Do this -
Transcribe the listing below word for word.

Data lines -
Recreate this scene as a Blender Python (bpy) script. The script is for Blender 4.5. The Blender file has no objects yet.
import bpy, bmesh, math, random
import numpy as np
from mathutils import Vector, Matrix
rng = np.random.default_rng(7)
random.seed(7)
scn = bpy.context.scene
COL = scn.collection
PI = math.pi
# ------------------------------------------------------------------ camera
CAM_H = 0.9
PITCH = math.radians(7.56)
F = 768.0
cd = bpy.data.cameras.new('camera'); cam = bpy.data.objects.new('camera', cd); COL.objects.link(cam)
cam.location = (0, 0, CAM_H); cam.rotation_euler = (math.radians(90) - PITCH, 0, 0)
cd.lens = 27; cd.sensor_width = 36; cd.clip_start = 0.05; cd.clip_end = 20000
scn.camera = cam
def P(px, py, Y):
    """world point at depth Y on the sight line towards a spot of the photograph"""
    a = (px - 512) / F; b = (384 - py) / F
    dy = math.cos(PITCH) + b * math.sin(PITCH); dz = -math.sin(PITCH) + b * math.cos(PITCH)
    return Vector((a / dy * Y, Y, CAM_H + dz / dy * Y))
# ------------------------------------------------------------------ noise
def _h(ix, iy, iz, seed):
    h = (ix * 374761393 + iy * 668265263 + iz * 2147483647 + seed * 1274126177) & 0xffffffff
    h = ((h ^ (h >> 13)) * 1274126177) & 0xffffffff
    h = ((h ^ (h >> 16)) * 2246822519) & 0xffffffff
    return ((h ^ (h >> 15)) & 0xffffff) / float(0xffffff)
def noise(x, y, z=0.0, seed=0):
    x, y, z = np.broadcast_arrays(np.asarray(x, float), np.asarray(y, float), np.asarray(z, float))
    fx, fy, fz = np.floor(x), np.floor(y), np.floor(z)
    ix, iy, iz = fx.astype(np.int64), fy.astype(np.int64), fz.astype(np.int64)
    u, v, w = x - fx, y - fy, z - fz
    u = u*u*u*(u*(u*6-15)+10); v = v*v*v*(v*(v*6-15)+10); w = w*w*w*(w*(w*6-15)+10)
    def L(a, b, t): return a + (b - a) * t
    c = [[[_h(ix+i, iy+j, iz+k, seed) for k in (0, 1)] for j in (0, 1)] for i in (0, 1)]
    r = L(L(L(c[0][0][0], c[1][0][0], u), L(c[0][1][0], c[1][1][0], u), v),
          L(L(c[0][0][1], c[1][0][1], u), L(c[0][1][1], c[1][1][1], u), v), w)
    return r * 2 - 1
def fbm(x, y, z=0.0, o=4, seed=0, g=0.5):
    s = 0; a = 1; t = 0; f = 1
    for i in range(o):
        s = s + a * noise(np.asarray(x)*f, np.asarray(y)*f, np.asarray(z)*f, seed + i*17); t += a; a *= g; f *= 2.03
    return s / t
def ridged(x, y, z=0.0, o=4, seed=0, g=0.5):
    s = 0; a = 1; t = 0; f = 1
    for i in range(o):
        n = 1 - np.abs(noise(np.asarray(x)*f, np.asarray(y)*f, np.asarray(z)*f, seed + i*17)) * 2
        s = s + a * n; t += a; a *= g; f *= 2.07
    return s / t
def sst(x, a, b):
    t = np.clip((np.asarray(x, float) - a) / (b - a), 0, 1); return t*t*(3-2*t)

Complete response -
Recreate this scene as a Blender Python (bpy) script. The script is for Blender 4.5. The Blender file has no objects yet.
import bpy, bmesh, math, random
import numpy as np
from mathutils import Vector, Matrix
rng = np.random.default_rng(7)
random.seed(7)
scn = bpy.context.scene
COL = scn.collection
PI = math.pi
# ------------------------------------------------------------------ camera
CAM_H = 0.9
PITCH = math.radians(7.56)
F = 768.0
cd = bpy.data.cameras.new('camera'); cam = bpy.data.objects.new('camera', cd); COL.objects.link(cam)
cam.location = (0, 0, CAM_H); cam.rotation_euler = (math.radians(90) - PITCH, 0, 0)
cd.lens = 27; cd.sensor_width = 36; cd.clip_start = 0.05; cd.clip_end = 20000
scn.camera = cam
def P(px, py, Y):
    """world point at depth Y on the sight line towards a spot of the photograph"""
    a = (px - 512) / F; b = (384 - py) / F
    dy = math.cos(PITCH) + b * math.sin(PITCH); dz = -math.sin(PITCH) + b * math.cos(PITCH)
    return Vector((a / dy * Y, Y, CAM_H + dz / dy * Y))
# ------------------------------------------------------------------ noise
def _h(ix, iy, iz, seed):
    h = (ix * 374761393 + iy * 668265263 + iz * 2147483647 + seed * 1274126177) & 0xffffffff
    h = ((h ^ (h >> 13)) * 1274126177) & 0xffffffff
    h = ((h ^ (h >> 16)) * 2246822519) & 0xffffffff
    return ((h ^ (h >> 15)) & 0xffffff) / float(0xffffff)
def noise(x, y, z=0.0, seed=0):
    x, y, z = np.broadcast_arrays(np.asarray(x, float), np.asarray(y, float), np.asarray(z, float))
    fx, fy, fz = np.floor(x), np.floor(y), np.floor(z)
    ix, iy, iz = fx.astype(np.int64), fy.astype(np.int64), fz.astype(np.int64)
    u, v, w = x - fx, y - fy, z - fz
    u = u*u*u*(u*(u*6-15)+10); v = v*v*v*(v*(v*6-15)+10); w = w*w*w*(w*(w*6-15)+10)
    def L(a, b, t): return a + (b - a) * t
    c = [[[_h(ix+i, iy+j, iz+k, seed) for k in (0, 1)] for j in (0, 1)] for i in (0, 1)]
    r = L(L(L(c[0][0][0], c[1][0][0], u), L(c[0][1][0], c[1][1][0], u), v),
          L(L(c[0][0][1], c[1][0][1], u), L(c[0][1][1], c[1][1][1], u), v), w)
    return r * 2 - 1
def fbm(x, y, z=0.0, o=4, seed=0, g=0.5):
    s = 0; a = 1; t = 0; f = 1
    for i in range(o):
        s = s + a * noise(np.asarray(x)*f, np.asarray(y)*f, np.asarray(z)*f, seed + i*17); t += a; a *= g; f *= 2.03
    return s / t
def ridged(x, y, z=0.0, o=4, seed=0, g=0.5):
    s = 0; a = 1; t = 0; f = 1
    for i in range(o):
        n = 1 - np.abs(noise(np.asarray(x)*f, np.asarray(y)*f, np.asarray(z)*f, seed + i*17)) * 2
        s = s + a * n; t += a; a *= g; f *= 2.07
    return s / t
def sst(x, a, b):
    t = np.clip((np.asarray(x, float) - a) / (b - a), 0, 1); return t*t*(3-2*t)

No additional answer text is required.